WHAT IS EXPECTED: Each line from the top of the listing through the one holding "COL = SC.collection" should be restated word for word, with nothing added and no pictures.

--

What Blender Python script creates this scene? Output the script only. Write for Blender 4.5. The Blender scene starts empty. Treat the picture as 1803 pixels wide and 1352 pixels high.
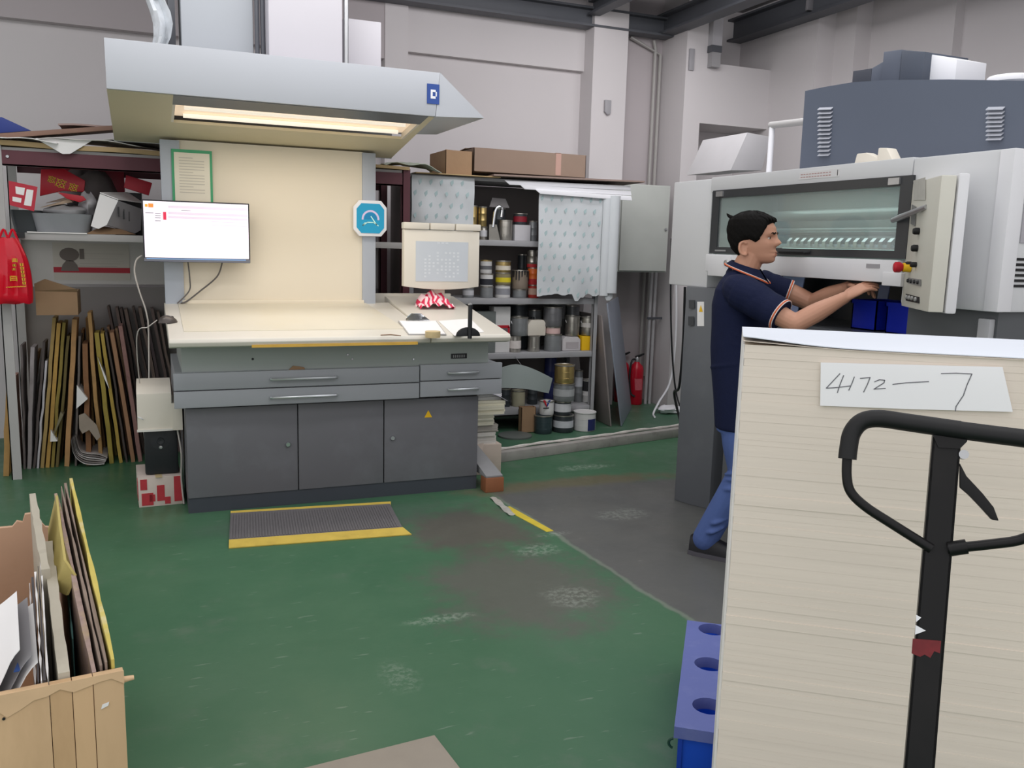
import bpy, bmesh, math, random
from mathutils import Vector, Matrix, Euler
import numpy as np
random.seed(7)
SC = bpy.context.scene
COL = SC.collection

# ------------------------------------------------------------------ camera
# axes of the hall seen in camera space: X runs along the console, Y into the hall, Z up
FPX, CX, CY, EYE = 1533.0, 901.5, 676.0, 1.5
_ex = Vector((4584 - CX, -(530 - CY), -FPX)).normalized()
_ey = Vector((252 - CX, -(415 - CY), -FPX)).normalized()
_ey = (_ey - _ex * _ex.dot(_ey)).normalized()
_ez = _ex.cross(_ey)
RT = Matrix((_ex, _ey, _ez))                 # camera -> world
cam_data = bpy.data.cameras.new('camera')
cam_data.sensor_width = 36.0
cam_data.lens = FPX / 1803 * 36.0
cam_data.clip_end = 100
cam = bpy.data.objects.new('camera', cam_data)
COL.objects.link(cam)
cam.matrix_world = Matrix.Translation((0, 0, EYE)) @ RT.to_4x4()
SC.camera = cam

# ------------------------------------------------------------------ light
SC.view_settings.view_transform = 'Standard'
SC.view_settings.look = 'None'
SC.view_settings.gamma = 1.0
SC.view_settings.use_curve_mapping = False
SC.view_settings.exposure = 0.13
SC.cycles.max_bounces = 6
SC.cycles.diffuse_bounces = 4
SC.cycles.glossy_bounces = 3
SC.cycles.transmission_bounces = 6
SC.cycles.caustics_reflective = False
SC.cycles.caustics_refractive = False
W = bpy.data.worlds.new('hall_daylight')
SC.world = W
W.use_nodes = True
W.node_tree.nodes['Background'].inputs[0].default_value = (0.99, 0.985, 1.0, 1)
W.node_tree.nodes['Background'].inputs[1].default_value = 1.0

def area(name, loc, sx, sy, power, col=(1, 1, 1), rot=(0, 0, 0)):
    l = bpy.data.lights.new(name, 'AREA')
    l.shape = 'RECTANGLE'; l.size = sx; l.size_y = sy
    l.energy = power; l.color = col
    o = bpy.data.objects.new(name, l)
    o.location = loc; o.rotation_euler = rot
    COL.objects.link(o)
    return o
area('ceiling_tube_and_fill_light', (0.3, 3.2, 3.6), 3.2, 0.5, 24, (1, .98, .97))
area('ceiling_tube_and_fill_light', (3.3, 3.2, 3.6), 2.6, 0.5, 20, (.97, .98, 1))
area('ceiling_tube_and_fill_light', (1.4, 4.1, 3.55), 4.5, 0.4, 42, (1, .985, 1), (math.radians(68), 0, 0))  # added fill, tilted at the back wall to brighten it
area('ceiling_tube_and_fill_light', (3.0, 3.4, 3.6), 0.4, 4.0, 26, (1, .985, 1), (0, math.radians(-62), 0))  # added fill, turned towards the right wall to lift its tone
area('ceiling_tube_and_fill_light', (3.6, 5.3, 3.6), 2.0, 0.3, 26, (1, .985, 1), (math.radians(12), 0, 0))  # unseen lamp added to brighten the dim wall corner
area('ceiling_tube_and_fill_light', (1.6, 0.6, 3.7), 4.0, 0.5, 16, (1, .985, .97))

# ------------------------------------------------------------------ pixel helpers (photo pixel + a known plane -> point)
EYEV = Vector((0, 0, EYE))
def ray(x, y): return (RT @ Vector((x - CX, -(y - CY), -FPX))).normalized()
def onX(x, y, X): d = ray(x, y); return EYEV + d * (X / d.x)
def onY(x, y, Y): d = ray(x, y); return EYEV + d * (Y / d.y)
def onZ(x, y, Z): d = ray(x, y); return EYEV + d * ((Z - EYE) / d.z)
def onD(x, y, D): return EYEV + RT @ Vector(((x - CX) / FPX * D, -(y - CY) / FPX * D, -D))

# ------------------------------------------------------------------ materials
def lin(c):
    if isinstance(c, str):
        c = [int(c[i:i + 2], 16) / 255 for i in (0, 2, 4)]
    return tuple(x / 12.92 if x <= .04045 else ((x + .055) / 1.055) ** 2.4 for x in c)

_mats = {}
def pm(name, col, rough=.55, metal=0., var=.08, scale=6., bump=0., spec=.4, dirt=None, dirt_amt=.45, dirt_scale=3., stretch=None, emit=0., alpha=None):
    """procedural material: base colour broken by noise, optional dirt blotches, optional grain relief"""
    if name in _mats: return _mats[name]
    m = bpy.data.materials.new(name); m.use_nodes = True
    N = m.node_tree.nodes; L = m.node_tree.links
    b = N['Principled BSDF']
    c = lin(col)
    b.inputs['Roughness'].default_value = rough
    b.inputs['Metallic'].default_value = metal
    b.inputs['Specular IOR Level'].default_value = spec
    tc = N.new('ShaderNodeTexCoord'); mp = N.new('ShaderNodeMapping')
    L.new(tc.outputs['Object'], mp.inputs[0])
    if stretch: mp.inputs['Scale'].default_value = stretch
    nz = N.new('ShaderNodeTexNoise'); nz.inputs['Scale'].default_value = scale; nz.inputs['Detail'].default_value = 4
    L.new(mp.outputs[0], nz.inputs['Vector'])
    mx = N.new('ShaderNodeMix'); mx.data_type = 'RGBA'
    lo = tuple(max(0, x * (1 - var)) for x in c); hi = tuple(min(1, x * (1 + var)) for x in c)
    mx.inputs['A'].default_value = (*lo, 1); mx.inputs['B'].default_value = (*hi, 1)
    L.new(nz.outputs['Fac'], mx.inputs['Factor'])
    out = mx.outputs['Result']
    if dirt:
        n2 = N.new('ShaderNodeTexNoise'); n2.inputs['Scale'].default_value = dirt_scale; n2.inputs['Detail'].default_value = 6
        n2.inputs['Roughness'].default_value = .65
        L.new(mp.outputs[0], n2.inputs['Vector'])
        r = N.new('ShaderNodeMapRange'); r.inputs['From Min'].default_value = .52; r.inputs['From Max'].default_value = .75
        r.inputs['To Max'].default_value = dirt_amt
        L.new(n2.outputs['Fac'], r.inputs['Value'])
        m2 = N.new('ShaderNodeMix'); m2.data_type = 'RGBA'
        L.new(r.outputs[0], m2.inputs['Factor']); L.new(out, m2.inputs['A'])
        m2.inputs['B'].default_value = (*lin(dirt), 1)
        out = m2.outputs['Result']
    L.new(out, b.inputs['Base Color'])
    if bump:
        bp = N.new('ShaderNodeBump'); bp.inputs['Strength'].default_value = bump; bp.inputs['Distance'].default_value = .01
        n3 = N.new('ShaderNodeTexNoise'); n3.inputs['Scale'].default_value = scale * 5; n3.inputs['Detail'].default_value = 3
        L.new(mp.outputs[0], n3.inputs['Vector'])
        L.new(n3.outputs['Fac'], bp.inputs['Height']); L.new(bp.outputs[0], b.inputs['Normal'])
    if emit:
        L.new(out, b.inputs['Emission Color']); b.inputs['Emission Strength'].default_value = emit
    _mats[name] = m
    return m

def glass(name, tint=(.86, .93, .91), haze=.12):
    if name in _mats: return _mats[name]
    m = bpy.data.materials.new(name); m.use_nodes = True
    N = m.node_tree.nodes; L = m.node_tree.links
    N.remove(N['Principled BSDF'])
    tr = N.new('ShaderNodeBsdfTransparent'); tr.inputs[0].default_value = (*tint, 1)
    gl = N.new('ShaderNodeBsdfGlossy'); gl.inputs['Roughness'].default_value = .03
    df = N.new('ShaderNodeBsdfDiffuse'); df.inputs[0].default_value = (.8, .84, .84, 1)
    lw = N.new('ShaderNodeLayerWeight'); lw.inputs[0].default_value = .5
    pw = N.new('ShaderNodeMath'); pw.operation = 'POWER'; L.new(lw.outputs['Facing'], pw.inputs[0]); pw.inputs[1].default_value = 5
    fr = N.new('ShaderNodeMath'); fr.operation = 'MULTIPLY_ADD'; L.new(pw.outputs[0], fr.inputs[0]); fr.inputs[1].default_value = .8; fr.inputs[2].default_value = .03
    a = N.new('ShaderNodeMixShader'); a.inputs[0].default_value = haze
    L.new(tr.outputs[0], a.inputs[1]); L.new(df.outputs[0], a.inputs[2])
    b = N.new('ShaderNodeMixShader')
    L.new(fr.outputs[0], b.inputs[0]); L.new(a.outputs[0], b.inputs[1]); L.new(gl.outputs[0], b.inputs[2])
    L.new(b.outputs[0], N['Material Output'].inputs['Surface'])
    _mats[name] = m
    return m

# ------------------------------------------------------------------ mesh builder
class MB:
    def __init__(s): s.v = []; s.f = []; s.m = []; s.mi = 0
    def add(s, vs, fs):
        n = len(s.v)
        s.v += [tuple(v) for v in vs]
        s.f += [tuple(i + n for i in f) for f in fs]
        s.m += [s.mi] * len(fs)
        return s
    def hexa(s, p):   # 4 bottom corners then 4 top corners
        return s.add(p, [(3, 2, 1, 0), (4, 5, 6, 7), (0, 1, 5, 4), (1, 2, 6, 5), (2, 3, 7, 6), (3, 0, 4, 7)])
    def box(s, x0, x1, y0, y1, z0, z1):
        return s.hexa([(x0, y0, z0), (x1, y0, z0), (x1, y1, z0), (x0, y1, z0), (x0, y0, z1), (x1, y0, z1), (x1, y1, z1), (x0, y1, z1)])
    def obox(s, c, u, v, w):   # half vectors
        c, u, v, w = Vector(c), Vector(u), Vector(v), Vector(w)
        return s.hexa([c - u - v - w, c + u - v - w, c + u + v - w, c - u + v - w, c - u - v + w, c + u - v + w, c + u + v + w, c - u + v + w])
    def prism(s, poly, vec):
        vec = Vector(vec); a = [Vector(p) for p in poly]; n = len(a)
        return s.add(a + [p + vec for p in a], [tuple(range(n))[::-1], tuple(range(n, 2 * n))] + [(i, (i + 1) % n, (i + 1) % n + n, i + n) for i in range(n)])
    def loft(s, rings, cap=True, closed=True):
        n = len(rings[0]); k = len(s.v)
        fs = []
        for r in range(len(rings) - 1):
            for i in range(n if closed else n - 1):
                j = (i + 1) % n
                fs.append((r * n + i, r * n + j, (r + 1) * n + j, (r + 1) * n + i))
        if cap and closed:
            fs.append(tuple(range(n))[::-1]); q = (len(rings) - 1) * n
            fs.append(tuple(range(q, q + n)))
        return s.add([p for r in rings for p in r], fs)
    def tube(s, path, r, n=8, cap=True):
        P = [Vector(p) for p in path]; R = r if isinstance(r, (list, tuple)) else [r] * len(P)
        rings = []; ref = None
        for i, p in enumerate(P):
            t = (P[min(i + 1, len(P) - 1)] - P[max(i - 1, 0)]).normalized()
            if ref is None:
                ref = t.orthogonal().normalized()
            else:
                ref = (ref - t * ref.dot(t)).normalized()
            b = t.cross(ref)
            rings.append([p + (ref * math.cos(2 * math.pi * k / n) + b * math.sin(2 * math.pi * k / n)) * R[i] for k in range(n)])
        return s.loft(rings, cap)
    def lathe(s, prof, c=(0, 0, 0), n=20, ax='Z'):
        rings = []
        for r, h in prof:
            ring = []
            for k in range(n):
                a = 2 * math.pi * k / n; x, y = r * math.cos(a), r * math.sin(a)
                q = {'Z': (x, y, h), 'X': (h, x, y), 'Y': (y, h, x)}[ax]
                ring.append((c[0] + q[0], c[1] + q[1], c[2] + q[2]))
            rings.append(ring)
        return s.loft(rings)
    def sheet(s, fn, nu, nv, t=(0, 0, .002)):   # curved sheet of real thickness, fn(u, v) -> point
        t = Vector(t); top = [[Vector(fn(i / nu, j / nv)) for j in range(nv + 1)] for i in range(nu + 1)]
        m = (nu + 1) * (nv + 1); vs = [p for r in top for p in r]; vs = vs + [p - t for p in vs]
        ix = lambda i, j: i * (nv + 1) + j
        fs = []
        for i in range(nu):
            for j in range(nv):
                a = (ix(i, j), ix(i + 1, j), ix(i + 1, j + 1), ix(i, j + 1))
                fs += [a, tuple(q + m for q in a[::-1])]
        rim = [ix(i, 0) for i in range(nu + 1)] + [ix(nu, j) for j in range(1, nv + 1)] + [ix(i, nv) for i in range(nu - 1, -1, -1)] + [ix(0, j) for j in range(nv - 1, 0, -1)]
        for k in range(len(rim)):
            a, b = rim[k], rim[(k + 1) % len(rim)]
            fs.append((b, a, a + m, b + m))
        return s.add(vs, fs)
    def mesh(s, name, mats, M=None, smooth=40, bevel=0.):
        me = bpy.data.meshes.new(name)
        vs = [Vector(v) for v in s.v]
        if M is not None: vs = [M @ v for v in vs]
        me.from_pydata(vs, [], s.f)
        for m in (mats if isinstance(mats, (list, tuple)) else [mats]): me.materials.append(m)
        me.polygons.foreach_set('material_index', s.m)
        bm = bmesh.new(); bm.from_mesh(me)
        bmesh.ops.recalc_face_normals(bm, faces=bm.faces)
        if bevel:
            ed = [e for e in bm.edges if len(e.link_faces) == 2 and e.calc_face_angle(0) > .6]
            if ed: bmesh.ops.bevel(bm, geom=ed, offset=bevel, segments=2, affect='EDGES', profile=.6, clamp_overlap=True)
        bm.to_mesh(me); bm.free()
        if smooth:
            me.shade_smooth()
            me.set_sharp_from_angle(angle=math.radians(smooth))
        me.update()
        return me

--

EXPECTED ANSWER:
What Blender Python script creates this scene? Output the script only. Write for Blender 4.5. The Blender scene starts empty. Treat the picture as 1803 pixels wide and 1352 pixels high.
import bpy, bmesh, math, random
from mathutils import Vector, Matrix, Euler
import numpy as np
random.seed(7)
SC = bpy.context.scene
COL = SC.collection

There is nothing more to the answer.